§ **Dataset section**:
= = = =

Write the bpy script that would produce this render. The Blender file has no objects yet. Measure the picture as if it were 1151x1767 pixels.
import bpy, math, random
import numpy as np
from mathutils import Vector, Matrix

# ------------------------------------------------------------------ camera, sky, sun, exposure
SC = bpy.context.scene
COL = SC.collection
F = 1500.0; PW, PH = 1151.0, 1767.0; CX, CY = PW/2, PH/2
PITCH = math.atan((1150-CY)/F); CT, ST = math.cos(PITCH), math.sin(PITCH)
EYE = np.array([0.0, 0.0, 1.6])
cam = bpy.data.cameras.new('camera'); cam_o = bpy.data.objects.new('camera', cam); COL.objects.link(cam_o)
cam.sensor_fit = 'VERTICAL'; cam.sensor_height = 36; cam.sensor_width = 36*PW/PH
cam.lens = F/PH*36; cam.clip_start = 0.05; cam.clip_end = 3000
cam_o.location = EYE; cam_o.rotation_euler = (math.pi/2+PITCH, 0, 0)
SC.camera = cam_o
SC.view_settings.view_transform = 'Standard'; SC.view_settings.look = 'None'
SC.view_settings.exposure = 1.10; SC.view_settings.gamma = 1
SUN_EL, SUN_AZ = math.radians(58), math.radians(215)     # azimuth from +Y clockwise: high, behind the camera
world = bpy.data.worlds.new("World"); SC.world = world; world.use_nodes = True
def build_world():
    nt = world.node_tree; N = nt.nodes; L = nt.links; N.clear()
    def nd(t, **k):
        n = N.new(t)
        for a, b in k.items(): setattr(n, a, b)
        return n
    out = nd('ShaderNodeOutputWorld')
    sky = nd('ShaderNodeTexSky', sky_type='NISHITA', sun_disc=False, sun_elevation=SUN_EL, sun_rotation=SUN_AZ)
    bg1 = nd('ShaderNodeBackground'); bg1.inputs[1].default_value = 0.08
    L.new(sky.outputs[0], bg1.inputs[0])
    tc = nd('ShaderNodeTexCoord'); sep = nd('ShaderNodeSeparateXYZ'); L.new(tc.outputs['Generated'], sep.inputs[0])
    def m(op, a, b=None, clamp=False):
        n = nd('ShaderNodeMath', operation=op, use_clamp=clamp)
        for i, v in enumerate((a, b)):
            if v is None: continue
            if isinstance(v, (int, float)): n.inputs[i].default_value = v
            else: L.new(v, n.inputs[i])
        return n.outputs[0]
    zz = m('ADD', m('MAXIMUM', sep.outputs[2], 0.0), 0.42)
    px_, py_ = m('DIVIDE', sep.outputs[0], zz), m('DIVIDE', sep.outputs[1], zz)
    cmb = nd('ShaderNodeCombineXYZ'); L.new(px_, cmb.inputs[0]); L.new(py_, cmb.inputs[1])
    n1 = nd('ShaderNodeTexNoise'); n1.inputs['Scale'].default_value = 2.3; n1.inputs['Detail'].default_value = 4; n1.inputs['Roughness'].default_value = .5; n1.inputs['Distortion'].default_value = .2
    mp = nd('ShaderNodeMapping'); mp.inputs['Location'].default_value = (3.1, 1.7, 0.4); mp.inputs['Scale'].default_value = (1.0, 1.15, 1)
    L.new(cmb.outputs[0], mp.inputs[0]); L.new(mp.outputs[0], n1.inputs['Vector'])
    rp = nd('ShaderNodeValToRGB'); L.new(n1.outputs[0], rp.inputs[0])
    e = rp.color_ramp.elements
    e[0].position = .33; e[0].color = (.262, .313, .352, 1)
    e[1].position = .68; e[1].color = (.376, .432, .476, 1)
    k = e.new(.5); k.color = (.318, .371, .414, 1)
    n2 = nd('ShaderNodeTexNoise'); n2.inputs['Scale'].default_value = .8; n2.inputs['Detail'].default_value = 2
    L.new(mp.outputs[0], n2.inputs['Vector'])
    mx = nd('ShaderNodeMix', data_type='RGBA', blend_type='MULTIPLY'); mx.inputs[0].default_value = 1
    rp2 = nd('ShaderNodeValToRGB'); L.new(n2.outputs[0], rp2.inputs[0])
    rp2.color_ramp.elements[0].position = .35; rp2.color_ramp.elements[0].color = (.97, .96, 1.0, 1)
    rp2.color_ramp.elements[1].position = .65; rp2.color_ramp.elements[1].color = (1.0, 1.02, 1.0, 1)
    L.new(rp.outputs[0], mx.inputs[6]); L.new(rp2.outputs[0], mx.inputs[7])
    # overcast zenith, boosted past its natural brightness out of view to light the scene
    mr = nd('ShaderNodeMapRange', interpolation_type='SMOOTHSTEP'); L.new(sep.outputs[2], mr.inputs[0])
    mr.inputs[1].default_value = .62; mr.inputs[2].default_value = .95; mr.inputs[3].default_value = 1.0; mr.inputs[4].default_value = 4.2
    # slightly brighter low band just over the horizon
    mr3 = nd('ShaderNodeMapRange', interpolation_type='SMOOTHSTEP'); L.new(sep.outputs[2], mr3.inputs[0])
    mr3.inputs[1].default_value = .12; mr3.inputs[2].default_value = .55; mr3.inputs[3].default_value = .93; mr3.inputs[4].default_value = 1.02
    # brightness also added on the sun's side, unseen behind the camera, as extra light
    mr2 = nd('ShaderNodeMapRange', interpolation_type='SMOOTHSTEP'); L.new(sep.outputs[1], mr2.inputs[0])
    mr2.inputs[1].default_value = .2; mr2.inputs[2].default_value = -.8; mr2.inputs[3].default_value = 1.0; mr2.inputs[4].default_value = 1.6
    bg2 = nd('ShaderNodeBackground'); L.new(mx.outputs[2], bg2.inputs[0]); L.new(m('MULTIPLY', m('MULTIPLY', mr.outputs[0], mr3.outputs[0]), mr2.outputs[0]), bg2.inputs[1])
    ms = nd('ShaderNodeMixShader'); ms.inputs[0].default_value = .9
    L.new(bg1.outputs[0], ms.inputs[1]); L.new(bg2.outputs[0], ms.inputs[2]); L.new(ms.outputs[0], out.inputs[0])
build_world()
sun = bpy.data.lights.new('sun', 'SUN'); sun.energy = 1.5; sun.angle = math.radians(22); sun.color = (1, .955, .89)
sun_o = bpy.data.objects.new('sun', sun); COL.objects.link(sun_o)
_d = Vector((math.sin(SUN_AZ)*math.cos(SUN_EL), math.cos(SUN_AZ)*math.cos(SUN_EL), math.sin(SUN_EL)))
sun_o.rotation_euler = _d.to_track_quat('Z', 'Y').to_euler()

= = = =

§ **What is required**: Return nothing but the lines from the start of the listing above through the line containing "from mathutils import Vector, Matrix", exactly as given.

§ **Finished exercise**:
Write the bpy script that would produce this render. The Blender file has no objects yet. Measure the picture as if it were 1151x1767 pixels.
import bpy, math, random
import numpy as np
from mathutils import Vector, Matrix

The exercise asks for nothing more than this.